Il segno è già stato passato da un pezzo e Nicola Zingaretti lo fa capire ai ministri e sottosegretari dem che riunisce alla Camera. È un gabinetto di guerra al quale partecipano anche i capigruppo, Andrea Marcucci e Graziano Delrio. Ma soprattutto i ministri competenti per la manovra economica, con Roberto Gualtieri in testa.
L'ordine del giorno, d'altra parte, è proprio la legge di Bilancio, ma il discorso vira immediatamente sull'atteggiamento degli alleati di governo, Luigi Di Maio e Matteo Renzi. È in particolare il secondo, con un Tweet di primo mattino, a scuotere il vertice. "Meglio se non tiri troppo la corda con questi giochini", dicono alcuni ministri dem, "perché stavolta potrebbe spezzarsi". A riportare all'attualità la parola 'crisi' è l'annuncio via Twitter fatto da Renzi sulla cancellazione dei provvedimenti riguardanti le auto aziendali, con la rimodulazione dei benefit.
"Nei giorni scorsi ci hanno accusato di essere sfasciacarrozze perché chiedevamo di cancellare provvedimenti sbagliati come l'aumento delle tasse sulle auto aziendali. Adesso che questa misura sbagliata è stata cancellata potremmo toglierci tanti sassolini dalle scarpe e chiedere che fine hanno fatto quelli che una settimana fa ci insultavano. La tassa sulle auto aziendali non ci sarà. Avanti cosi'!". Sulle misure della manovra da modificare, da rimodulare o addirittura da cancellare "non c'è nulla di deciso", precisano tuttavia fonti di governo che invitano tutti a "evitare ansie da prestazione, che sono deleterie". L'esecutivo ha ben preciso il quadro della situazione e le limature da apportare al testo, ma l'appello ai soci di maggioranza è alla pazienza.
Prima di agire, viene fatto notare, si dovrà concludere il ciclo di audizioni - che inizierà domani e proseguirà fino a lunedì prossimo - e ascoltare, per rispetto del Parlamento, il parere di tutti i soggetti interessati. Solo all'esito del confronto si potrà avviare "un'istruttoria tecnica e aprire tavoli politici" dove prendere le eventuali decisioni. I tempi? "Certamente rapidi, ma bisogna fare le cose per bene", viene sottolineato.

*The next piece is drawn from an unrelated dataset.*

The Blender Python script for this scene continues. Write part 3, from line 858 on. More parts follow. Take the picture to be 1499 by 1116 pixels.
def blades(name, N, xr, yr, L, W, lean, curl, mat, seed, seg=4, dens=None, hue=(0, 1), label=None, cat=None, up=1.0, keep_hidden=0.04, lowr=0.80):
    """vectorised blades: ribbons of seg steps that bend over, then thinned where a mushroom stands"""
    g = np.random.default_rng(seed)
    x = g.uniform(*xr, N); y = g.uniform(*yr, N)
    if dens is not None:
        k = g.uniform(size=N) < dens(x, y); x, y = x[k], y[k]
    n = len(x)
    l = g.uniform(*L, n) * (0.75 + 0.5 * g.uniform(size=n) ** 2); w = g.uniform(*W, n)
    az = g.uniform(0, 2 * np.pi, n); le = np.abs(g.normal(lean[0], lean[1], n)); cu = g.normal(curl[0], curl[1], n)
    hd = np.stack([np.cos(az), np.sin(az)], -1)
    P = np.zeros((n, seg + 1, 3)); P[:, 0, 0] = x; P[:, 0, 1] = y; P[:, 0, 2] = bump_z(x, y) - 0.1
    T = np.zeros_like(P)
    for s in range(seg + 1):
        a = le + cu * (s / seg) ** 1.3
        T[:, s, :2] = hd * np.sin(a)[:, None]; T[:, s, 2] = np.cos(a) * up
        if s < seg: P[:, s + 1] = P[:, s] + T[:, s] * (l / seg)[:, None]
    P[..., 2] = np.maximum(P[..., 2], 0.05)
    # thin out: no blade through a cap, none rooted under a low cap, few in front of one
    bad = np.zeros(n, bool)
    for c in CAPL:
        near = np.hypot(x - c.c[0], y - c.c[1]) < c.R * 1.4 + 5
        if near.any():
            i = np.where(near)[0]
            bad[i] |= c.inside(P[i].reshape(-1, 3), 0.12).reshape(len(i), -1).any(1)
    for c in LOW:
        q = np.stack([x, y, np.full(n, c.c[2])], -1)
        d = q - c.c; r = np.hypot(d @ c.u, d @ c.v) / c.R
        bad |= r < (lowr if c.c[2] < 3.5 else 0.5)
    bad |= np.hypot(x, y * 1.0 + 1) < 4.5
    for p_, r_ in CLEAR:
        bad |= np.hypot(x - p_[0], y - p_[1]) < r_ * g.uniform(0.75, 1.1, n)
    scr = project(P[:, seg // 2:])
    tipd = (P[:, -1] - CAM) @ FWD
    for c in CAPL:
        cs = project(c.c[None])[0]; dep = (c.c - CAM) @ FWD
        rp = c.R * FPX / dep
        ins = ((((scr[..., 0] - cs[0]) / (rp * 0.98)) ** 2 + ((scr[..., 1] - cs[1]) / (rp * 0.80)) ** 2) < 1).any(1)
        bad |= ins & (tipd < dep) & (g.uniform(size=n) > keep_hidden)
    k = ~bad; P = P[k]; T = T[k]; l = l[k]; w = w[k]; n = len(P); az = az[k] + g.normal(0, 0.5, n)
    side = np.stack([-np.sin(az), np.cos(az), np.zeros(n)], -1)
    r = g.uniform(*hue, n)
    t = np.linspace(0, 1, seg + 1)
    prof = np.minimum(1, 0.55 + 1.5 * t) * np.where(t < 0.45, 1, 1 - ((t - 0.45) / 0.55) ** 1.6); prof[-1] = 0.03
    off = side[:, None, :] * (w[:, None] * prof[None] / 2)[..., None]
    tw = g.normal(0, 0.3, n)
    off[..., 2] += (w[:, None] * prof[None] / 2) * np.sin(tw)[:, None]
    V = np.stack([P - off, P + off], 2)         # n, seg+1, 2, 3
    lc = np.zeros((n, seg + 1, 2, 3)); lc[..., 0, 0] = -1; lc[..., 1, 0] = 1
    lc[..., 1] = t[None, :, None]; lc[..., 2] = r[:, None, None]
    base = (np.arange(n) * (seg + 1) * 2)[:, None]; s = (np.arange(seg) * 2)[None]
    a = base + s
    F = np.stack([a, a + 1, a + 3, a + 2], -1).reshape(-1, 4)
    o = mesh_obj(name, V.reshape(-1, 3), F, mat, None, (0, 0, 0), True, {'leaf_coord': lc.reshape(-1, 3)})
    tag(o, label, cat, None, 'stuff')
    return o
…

L'uscita di Renzi, tuttavia, ha l'effetto di un terremoto sui dem che si dicono "insofferenti" rispetto alle continue "provocazioni" dell'ex compagno di partito. Che Matteo Renzi stia cercando in tutti i modi di mettersi al centro dello scacchiere, è molto piu' di un sospetto per i dirigenti Pd. Una ulteriore prova, nel caso ce ne fosse ancora bisogno, è stata data ieri con la mozione di Raffaella Paita per il ripristino dello scudo fiscale per ArcelorMittal.
Una scelta sulla quale la maggioranza non è compatta: una bella fetta di parlamentari M5s non la voterebbe e perplessità si registrano anche in seno al Partito Democratico. Se quella mozione dovesse arrivare al voto, le conseguenze in Parlamento sarebbero imprevedibili. E c'è già chi, tra i parlamentari alla Camera, evoca la mozione sulla Tav risultata fatale per il Conte I. Zingaretti, però, lo ha già detto: "Il Pd non è disposto a governare fra nemici", aggiungendo una frase che suona premonitrice: "Il governo va avanti se fa le cose per gli italiani, altrimenti perde la sua ragione d'essere". Una formula utilizzata nel recente passato anche da Matteo Salvini, prima che Conte rassegnasse la sue dimissioni. E in un passato più remoto, dallo stesso Matteo Renzi, prima del passaggio della campanella di Palazzo Chigi dalle mani di Enrico Letta.